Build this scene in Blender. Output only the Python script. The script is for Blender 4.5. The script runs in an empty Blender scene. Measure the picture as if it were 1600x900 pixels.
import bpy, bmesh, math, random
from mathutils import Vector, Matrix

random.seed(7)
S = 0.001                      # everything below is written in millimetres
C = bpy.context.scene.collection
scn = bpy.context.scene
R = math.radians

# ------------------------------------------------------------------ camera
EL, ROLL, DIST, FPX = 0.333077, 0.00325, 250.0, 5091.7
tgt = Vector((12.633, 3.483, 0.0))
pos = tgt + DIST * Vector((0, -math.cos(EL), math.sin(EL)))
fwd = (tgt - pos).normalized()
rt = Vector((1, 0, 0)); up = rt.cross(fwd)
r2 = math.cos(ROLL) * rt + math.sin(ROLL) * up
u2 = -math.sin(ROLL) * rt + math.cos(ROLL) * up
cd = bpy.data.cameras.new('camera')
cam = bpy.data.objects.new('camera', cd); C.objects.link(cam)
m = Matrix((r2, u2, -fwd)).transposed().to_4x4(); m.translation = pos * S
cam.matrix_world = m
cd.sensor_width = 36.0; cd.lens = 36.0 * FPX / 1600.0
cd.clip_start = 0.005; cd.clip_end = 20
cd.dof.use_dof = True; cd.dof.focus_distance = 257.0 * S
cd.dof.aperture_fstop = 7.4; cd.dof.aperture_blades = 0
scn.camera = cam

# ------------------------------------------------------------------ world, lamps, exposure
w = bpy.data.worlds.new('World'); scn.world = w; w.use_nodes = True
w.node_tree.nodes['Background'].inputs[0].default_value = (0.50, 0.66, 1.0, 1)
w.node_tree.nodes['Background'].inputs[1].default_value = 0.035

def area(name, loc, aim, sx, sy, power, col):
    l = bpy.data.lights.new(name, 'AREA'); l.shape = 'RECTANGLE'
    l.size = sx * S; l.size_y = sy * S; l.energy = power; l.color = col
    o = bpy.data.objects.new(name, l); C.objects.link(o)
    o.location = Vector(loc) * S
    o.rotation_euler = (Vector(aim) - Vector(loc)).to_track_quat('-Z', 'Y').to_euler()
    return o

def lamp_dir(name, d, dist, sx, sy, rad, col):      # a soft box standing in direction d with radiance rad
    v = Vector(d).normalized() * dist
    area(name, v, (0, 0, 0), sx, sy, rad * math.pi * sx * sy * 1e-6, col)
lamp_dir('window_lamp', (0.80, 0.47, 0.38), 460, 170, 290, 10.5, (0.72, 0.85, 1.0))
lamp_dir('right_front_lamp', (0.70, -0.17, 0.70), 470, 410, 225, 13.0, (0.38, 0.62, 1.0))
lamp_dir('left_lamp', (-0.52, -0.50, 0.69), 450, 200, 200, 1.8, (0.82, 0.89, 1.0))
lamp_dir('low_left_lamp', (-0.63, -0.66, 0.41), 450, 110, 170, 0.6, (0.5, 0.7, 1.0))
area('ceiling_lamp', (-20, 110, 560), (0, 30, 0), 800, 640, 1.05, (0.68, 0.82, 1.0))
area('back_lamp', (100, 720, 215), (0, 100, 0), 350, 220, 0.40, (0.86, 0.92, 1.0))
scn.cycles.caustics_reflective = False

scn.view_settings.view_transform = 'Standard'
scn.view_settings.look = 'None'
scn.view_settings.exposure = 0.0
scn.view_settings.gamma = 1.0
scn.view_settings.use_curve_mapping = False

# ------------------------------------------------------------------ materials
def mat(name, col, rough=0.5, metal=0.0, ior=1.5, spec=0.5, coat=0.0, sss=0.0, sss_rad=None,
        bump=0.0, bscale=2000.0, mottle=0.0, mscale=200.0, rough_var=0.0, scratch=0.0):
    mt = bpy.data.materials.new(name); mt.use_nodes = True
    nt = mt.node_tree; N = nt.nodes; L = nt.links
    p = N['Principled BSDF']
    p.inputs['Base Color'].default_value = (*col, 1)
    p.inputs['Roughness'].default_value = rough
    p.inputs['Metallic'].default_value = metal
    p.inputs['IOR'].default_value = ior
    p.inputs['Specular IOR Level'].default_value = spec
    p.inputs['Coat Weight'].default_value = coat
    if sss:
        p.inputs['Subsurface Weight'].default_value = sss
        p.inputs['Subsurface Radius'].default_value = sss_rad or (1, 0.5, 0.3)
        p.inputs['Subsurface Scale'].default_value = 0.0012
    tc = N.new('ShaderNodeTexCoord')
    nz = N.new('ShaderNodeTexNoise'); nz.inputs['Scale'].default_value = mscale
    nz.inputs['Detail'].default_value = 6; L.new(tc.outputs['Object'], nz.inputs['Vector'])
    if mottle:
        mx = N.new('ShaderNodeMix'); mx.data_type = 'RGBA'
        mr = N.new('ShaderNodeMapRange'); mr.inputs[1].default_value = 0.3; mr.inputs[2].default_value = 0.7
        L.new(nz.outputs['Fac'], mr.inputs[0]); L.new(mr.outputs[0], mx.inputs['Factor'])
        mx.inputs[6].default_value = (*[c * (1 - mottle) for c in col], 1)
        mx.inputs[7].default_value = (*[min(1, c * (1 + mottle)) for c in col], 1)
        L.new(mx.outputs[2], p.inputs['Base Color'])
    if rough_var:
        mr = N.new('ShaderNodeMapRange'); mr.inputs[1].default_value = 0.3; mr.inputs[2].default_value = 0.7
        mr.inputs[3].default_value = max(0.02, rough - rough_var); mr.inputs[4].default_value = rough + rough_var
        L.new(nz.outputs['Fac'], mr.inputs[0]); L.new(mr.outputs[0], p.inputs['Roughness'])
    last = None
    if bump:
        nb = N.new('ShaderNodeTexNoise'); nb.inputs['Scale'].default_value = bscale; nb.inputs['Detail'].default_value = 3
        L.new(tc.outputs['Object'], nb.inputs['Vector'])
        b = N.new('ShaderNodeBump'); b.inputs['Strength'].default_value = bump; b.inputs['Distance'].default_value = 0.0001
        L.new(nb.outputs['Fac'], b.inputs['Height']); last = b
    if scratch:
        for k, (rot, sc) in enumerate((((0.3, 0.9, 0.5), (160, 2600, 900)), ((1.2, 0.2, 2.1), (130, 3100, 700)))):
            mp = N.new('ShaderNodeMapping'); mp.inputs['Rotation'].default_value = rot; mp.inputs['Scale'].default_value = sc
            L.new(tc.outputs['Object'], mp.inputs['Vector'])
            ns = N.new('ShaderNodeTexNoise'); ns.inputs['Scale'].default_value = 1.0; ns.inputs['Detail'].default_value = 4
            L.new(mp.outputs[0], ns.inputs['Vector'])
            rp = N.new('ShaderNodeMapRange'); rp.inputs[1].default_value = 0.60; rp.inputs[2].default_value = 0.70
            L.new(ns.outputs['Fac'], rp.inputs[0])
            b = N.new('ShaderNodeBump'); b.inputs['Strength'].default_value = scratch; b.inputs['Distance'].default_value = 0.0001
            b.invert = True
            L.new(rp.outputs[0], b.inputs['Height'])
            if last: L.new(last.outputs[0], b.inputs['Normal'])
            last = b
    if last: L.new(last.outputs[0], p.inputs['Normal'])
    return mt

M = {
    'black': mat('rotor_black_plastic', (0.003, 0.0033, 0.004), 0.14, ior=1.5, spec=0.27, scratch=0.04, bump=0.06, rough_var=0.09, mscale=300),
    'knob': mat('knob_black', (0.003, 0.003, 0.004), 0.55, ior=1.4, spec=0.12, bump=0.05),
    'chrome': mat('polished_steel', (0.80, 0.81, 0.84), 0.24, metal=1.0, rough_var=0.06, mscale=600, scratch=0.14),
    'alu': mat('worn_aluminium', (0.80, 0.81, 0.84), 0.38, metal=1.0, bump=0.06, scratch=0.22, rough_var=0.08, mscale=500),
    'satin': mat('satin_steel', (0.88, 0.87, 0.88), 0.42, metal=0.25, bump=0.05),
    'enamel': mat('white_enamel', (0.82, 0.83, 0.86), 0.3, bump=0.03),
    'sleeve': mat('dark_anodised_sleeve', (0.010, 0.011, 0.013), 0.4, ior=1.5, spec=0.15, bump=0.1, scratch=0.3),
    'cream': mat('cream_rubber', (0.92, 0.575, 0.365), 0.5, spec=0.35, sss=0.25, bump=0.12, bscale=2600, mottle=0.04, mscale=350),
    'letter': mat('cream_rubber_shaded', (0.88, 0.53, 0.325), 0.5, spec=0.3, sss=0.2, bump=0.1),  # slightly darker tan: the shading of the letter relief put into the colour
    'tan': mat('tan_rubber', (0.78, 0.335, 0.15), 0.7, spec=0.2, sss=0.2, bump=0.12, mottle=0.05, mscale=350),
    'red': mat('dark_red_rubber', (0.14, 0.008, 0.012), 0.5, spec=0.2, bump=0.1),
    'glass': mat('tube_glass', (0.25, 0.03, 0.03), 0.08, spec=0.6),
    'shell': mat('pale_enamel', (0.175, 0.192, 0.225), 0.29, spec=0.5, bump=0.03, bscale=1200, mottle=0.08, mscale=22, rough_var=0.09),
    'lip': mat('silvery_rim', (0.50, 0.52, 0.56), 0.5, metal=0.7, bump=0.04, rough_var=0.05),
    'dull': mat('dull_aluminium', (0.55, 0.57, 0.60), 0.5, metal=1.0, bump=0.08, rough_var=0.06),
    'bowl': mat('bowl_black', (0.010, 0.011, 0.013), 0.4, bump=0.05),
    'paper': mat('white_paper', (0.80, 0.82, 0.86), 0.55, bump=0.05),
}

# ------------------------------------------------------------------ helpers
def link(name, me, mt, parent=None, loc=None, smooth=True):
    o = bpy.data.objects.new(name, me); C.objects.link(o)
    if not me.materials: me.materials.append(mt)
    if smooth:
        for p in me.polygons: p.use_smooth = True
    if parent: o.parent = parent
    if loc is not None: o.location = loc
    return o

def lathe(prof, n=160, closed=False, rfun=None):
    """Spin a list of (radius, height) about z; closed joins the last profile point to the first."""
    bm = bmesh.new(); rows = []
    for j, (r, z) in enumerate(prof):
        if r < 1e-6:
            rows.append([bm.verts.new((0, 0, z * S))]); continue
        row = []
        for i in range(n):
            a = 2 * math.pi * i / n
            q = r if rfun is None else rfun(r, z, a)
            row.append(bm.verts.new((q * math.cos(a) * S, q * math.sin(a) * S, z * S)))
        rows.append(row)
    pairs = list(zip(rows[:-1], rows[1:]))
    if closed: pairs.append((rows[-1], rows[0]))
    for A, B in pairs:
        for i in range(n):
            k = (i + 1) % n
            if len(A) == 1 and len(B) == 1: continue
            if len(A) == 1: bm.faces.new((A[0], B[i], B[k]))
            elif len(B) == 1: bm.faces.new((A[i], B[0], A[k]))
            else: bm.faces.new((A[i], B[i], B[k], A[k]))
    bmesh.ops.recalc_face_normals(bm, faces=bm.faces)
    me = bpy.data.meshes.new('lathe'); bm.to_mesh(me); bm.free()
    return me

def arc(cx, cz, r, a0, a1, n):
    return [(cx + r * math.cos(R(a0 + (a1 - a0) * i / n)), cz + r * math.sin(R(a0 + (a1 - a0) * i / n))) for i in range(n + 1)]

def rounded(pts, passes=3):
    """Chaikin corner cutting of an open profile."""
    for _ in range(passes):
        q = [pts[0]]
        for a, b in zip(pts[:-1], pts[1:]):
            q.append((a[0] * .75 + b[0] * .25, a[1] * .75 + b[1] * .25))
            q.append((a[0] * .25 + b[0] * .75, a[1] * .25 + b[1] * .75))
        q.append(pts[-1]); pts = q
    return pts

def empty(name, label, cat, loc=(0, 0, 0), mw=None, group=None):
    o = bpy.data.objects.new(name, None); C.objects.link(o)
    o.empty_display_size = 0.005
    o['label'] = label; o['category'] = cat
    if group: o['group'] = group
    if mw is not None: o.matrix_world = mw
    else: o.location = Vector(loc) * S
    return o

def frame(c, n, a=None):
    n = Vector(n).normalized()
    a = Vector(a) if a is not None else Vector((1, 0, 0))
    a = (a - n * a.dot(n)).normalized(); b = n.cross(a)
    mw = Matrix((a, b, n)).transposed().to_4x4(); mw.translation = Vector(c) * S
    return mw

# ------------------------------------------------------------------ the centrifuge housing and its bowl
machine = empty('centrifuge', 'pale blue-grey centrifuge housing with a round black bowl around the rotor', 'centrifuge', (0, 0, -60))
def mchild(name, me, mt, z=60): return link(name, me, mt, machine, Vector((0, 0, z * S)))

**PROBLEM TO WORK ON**
Reproduce verbatim only this range: the first line of the material through the line that contains "from mathutils import Vector, Matrix", inclusive.

**EXERCISE RESULT**
Build this scene in Blender. Output only the Python script. The script is for Blender 4.5. The script runs in an empty Blender scene. Measure the picture as if it were 1600x900 pixels.
import bpy, bmesh, math, random
from mathutils import Vector, Matrix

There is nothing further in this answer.